Pour le prédicateur, l’exigence d’un dialogue constructeur de paix passe aussi par un dialogue intérieur. “Faire dialoguer en nous ce qui, dans un premier temps, paraît opposé aboutit à une vérité supérieure”, fait valoir le père Labour qui a cité le Pape François pour qui “une pensée féconde doit toujours rester inachevée afin de laisser la place à un développement ultérieur.” Et de souligner comment le Saint Père s’est complètement départi de la vieille doctrine dite de “l’infaillibilité papale”. “Le Pape François dit avoir appris de ne pas exiger des certitudes absolues en toute chose.”
Pour le père Labour, le manque de dialogue peut “conduire à une absurdité comme la censure du message de Noël du cardinal.” Ou encore, a-t-il dit, à la contradiction d’autoriser 50 personnes pour les mariages et les enterrements dans des lieux de culte pourtant interdits à plus de 10 personnes.

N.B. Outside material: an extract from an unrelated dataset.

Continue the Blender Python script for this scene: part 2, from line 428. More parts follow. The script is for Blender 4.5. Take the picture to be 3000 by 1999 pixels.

Il a insisté sur le fait que le dialogue doit être durable et ne pas intervenir uniquement en temps de crise. Pour lui, “Construire la paix dans la diversité des opinions et des options exige de se mettre en dialogue permanent. Ce dialogue suppose bien d’autres vertus à développer : il ne peut y avoir de dialogue sans la conviction que l’autre a une vérité à m’apporter. D’où l’importance d’avoir l’humilité de reconnaître que je ne détiens pas toute la vérité. Le dialogue exige également une écoute empathique.” Exprimant ses souhaits, en conclusion de son homélie, le prédicateur devait appeler pour la nouvelle année 2022 à un dialogue “vrai, sincère, intelligent et contradictoire, au besoin.” Un dialogue qui habite “toutes les institutions de notre République.”